Acre wants the home to be in great working order for the Resident today and for the long term so that it retains and increases its value.

With a mortgage, the bank doesn't care about damage to the laundry room as it doesn’t change the loan amount. 

The toilet is clogged

This is a typical example of the type of “small maintenance issue” that a Resident is responsible for. Acre Resident Andrea has a clogged toilet while she’s hosting friends over the holidays. She calls Acre for advice. An Acre property expert helps troubleshoot over the phone. He offers to save her the hassle of calling around, if she's still having trouble. Acre has relationships with high quality vendors and is likely to get a faster response as a regular customer. Luckily, she’s able to solve it quickly and with no expense thanks to the coaching from the Acre property expert.
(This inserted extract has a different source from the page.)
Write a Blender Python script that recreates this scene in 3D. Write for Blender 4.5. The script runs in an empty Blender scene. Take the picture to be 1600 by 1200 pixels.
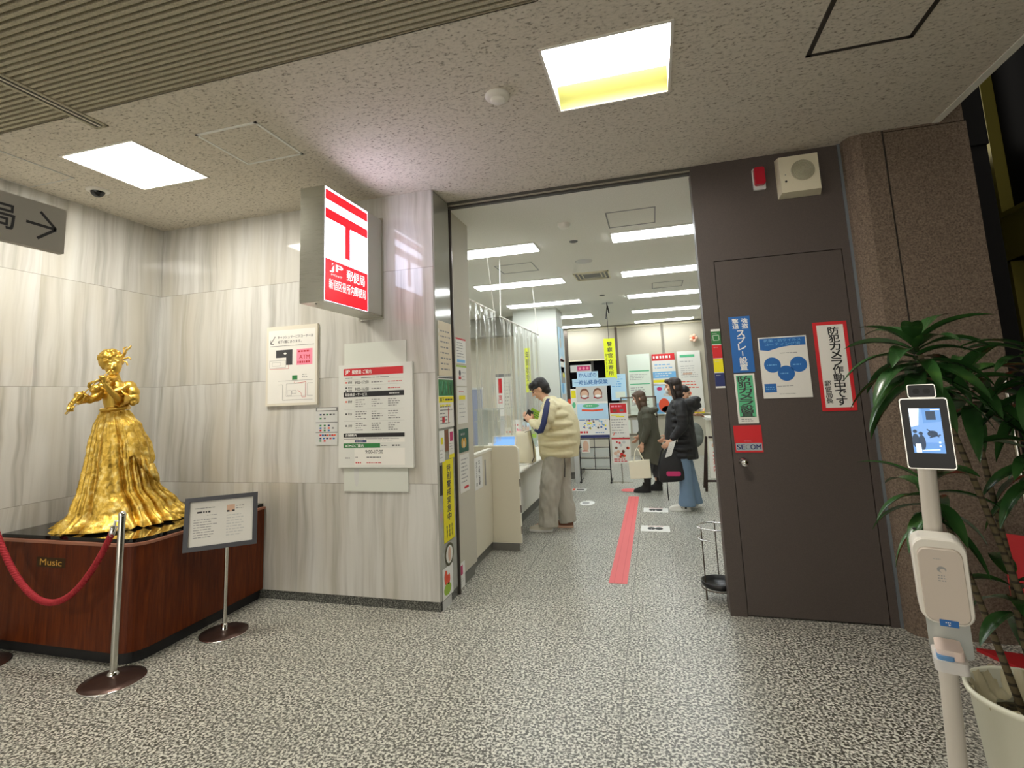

Both Acre and the customer win.

Similar to the flooding in the previous example, the bank doesn’t care or have a stake in the day to day maintenance of the home.

Summary: here’s how these scenarios play out with each path

As a homeowner under the traditional model, you are responsible for everything. You’re both the CEO and plumber, the investor and the handyman. Acre is deep in the details of evaluating the quality of neighborhoods and homes, making strong and disciplined offers, doing maintenance well, and much more. Acre translates all this knowledge into a better experience for residents who know they’d rather not go it alone. 

As a lender, banks facilitate a transaction, nothing more, nothing less. In contrast, Acre is for those who want more from their homeownership experience – a little support and coverage when things get sticky and a share of the upside when things are going well.